Records from a data collection

┄┄┄┄┄┄┄┄┄┄

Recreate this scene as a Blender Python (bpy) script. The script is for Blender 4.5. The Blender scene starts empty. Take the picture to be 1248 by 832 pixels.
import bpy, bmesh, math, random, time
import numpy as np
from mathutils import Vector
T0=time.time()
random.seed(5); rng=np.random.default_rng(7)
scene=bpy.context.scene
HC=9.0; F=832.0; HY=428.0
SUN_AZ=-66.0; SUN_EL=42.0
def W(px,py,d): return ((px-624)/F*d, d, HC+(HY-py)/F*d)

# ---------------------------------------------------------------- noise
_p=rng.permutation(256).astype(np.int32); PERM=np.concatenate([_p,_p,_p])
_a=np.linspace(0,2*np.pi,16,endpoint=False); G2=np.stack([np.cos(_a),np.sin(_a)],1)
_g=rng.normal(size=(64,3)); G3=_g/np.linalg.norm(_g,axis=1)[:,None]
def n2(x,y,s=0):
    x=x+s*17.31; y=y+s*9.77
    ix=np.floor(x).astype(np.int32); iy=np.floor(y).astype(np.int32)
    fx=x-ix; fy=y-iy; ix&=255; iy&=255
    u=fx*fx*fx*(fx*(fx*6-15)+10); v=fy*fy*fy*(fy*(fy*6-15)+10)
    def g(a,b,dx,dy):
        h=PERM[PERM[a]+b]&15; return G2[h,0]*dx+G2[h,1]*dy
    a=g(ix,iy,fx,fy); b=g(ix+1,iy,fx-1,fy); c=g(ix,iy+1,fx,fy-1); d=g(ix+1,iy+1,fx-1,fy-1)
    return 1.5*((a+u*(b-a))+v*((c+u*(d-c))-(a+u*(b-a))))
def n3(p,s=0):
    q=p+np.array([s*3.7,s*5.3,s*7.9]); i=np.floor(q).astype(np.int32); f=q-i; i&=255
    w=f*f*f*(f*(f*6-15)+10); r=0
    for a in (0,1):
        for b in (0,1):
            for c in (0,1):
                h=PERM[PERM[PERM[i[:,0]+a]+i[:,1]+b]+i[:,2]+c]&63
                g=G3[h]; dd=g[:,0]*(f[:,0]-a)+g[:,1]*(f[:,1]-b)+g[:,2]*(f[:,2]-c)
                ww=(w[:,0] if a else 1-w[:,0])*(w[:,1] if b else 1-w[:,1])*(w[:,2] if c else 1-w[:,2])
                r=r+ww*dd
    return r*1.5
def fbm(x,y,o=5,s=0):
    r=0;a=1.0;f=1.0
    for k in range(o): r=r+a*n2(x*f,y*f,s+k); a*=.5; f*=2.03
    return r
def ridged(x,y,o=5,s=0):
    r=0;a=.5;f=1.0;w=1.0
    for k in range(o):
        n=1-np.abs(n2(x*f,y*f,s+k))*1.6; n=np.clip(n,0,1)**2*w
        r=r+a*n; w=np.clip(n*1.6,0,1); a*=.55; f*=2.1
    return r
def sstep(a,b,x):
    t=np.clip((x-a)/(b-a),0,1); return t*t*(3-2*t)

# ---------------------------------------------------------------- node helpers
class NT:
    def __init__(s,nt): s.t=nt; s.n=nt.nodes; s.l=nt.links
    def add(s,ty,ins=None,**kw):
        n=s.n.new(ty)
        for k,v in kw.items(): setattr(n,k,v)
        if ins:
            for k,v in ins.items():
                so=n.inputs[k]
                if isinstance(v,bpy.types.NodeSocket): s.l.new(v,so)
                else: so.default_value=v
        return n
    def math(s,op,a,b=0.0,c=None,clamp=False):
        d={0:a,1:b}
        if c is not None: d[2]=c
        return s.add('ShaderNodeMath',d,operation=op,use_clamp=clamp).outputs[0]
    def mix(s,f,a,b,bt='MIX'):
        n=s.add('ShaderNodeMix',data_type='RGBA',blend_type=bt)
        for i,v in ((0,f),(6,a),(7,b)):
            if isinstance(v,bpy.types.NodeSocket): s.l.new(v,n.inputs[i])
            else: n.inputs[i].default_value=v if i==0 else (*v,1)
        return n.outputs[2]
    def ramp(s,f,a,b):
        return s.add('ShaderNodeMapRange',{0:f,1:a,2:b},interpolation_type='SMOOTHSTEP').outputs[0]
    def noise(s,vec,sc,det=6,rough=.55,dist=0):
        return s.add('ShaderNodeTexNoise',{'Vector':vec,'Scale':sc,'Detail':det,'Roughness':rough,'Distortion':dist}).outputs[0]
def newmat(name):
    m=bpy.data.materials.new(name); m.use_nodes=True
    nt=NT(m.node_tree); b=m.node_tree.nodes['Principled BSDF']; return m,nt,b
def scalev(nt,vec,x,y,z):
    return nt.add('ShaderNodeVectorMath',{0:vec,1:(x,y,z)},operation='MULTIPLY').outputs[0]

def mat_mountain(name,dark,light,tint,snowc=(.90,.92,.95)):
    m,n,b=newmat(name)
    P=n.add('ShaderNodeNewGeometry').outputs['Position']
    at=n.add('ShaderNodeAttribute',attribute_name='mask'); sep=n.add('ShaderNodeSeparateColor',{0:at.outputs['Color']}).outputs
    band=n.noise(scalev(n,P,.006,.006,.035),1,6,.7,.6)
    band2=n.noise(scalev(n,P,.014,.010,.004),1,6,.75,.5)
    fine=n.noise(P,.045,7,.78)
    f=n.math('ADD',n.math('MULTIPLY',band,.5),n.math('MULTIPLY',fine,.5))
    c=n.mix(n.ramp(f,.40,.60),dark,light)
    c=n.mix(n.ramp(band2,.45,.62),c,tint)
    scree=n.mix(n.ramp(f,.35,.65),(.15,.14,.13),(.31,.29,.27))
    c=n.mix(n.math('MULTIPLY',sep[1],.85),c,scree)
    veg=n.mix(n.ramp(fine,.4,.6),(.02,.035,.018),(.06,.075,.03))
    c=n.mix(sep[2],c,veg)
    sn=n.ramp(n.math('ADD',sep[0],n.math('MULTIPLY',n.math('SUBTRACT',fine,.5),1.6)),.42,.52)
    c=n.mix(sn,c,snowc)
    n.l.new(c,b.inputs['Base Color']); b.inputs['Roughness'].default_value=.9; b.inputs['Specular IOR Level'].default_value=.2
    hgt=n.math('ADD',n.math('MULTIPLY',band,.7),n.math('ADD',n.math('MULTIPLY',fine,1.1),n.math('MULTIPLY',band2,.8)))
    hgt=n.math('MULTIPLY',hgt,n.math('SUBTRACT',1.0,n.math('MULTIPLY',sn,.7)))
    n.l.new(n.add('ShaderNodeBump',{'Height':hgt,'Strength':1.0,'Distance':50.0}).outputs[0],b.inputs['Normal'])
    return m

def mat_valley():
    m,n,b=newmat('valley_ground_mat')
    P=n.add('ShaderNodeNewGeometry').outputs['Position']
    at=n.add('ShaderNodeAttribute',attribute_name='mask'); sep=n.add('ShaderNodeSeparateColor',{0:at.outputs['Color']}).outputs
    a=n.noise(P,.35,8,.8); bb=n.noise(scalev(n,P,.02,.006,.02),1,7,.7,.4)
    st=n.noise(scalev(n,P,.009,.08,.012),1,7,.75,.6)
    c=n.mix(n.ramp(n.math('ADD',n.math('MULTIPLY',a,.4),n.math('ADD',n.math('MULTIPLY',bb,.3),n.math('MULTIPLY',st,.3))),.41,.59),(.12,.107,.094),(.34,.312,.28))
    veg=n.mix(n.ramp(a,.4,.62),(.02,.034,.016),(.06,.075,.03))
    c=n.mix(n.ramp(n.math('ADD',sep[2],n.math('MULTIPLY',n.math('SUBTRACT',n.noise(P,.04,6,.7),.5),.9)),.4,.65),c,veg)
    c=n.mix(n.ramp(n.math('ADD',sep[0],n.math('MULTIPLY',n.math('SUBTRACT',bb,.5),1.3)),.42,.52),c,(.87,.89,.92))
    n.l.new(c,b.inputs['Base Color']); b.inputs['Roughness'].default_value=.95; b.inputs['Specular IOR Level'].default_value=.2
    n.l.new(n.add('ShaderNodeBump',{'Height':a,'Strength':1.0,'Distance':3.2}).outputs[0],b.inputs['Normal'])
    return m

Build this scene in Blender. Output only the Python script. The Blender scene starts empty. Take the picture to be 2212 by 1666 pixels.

┄┄┄┄┄┄┄┄┄┄

Your task is to pick out every line with the string "Take" and copy it.

# The answer
Recreate this scene as a Blender Python (bpy) script. The script is for Blender 4.5. The Blender scene starts empty. Take the picture to be 1248 by 832 pixels.
Build this scene in Blender. Output only the Python script. The Blender scene starts empty. Take the picture to be 2212 by 1666 pixels.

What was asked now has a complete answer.